No se trata, ni mucho menos, de pecar de ingenuos negando la evidencia. Está claro que el impacto mediático de Iglesias contribuyó, y mucho, a los resultados electorales que Podemos cosechó en los comicios europeos. También lo está que hubiese sido un error renunciar a la única herramienta que podía igualar la contienda, porque se competía con formaciones políticas apoyadas en millones de euros disponibles para propaganda.
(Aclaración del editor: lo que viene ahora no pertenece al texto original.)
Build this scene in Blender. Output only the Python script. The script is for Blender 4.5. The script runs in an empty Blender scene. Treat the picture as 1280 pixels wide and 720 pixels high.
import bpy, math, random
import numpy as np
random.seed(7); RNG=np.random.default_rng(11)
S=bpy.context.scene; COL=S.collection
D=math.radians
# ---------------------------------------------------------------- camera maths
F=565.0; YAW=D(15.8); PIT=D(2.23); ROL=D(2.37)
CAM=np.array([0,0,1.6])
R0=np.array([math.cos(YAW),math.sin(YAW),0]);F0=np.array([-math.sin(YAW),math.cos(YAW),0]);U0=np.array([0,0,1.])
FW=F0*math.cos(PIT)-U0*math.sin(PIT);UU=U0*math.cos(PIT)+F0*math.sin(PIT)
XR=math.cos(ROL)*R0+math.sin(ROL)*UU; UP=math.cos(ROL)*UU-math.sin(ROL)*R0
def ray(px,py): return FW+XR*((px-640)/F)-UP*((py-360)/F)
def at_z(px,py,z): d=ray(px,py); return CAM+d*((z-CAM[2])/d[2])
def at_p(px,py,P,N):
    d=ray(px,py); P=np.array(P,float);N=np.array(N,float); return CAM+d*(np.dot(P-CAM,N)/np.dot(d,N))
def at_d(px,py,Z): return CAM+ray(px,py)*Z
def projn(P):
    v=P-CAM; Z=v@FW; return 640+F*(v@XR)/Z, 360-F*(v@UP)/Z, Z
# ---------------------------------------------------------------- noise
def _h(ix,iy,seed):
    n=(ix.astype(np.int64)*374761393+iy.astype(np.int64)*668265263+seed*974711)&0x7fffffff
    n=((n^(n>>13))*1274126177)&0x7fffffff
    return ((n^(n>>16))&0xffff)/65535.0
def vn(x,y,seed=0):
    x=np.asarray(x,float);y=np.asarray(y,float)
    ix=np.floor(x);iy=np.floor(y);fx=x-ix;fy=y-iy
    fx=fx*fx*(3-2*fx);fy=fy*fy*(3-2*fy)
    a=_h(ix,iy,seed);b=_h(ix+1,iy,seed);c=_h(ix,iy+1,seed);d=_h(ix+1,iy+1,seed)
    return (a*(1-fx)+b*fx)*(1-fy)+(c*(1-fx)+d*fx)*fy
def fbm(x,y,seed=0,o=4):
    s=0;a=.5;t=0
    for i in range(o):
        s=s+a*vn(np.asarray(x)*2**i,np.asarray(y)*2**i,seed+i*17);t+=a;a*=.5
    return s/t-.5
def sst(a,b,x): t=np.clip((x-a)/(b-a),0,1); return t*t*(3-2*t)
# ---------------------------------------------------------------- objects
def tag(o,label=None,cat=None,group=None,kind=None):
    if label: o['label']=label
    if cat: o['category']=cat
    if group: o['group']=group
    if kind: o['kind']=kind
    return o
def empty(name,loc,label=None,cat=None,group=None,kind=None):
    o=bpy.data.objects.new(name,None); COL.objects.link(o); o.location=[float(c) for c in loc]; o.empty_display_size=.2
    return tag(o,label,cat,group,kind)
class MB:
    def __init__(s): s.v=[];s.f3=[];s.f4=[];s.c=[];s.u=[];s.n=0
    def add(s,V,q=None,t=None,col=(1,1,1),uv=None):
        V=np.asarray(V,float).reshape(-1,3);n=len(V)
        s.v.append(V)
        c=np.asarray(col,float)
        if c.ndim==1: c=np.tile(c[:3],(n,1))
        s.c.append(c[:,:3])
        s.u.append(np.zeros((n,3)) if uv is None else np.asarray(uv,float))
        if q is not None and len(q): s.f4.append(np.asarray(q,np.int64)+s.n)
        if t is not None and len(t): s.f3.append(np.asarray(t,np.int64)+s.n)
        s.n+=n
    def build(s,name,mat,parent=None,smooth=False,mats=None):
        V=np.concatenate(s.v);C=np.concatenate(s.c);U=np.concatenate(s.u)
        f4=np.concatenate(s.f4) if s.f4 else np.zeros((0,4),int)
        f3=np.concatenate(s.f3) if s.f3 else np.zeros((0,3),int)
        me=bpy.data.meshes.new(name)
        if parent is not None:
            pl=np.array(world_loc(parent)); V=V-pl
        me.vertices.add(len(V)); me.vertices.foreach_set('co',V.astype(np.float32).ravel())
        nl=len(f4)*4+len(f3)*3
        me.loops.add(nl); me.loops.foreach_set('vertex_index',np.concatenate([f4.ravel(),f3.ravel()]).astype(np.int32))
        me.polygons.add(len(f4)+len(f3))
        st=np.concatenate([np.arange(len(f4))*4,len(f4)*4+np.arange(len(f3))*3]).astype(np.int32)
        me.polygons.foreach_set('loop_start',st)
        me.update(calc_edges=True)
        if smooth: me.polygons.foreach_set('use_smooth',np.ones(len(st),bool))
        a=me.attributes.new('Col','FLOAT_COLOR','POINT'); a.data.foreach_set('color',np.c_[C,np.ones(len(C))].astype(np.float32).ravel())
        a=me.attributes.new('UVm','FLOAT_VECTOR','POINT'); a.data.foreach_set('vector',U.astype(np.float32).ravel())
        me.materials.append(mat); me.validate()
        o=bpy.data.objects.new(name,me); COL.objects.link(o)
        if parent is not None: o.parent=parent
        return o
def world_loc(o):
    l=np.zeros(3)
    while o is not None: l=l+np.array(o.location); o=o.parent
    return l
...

Pero, asumiendo lo dicho, de lo que se trata es de no resultar incoherentes, de practicar de verdad con el ejemplo la búsqueda de una nueva manera de hacer política que no disocie acción y discurso, de acabar con la impunidad de los partidos tradicionales (esos a los que se viene calificando como “partidos de la casta”) a la hora de incumplir los programas, de dejar de asumir la mentira y la corrupción como características inherentes a los regidores de la cosa pública.

Será difícil seguir creyendo que Podemos no es un partido político si cada vez más se comporta como tal, si la cara de Iglesias no se acompaña de otras, ocupen un sillón en Estrasburgo o pertenezcan simplemente a uno de los cientos de círculos locales que tanto trabajo están realizando, y que se mantienen incomprensiblemente en el anonimato más allá del ámbito estrictamente local. Será difícil que la llama de la esperanza no se vaya apagando a poco si no se hace lo que tanto y tan seguido se defiende: que es el momento de que la ciudadanía sea protagonista. Puede que haya llegado la hora, por ello, de dirigir el foco hacia las bases o, al menos, de ampliar su haz de forma que no solo quepa dentro de su contorno la figura del politólogo madrileño. Porque Pablo Iglesias no es todo Podemos, y Podemos no es solo Pablo Iglesias o, al menos, no debería serlo.